The panic of 1907 was principle catalyst for the 1913 legislation that gave birth to our modern Federal Reserve System.  The country grew weary of J P Morgan stepping to the fore to rescue the American economy from recurrent banking panics.  The answer was the Federal Reserve Act and the central bank that we know as the Federal Reserve System.  Now, instead of J P Morgan or some other rich and portly banker, we expect the Fed, as it is known, to step up and save us when the banking system shows fragility.

You can’t leave Michael Lewis out of this group.  Lewis, the popular author of “Liar’s Poker,” “ Money Ball” and “The Blind Side,”  has a new book out called “Panic: The Story of Modern Financial Insanity.” 

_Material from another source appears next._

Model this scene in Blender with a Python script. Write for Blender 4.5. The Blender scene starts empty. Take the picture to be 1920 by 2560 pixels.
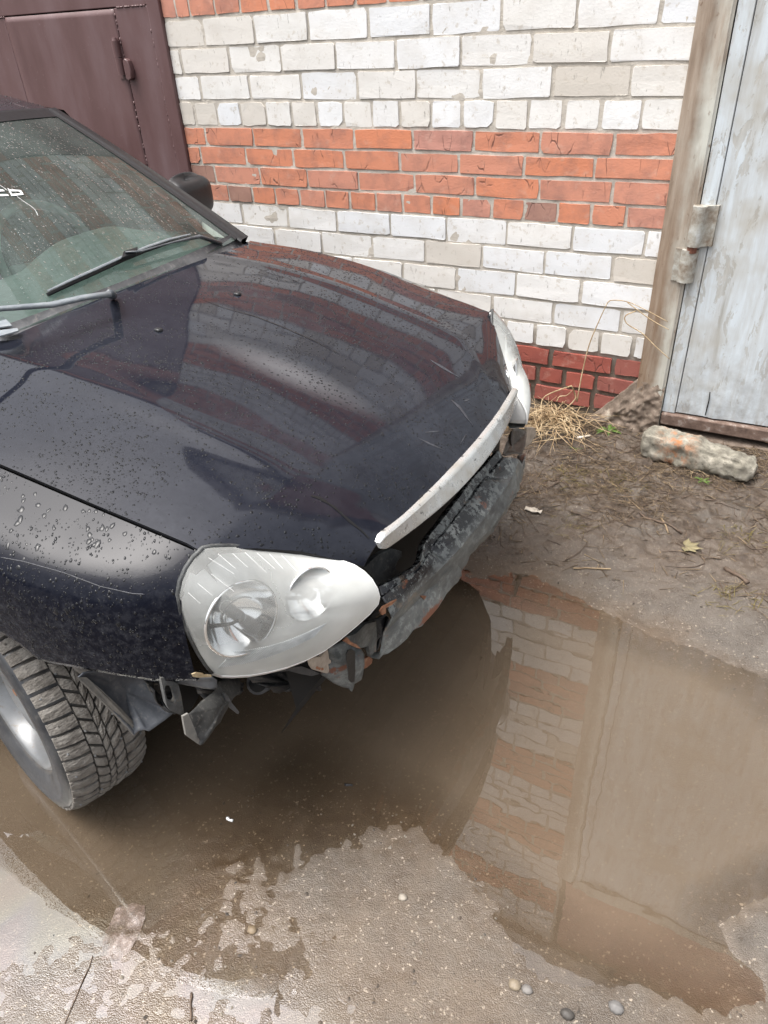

Panic is an anthology of short articles about economic booms, bust, and distress.  It begins with articles about the 1987 stock market crash.  It concludes with articles about the subprime lending and housing bust, some as recent as January, 2008.  Lewis inserts an article of his own for each of the four sections of the anthology.  Why this begins with 1987 and ends with 2008 is something of a mystery, but it does coincide neatly with the adulthood of Michael Lewis and perhaps that explains the time frame. 

The various writings contain some of the flavor of modern finance and if read for atmosphere, this book could be worthwhile sporadic reading.  We are even treated to Senator Christopher Dodd deftly giving credit to others for the current housing crisis.  He should not be so modest.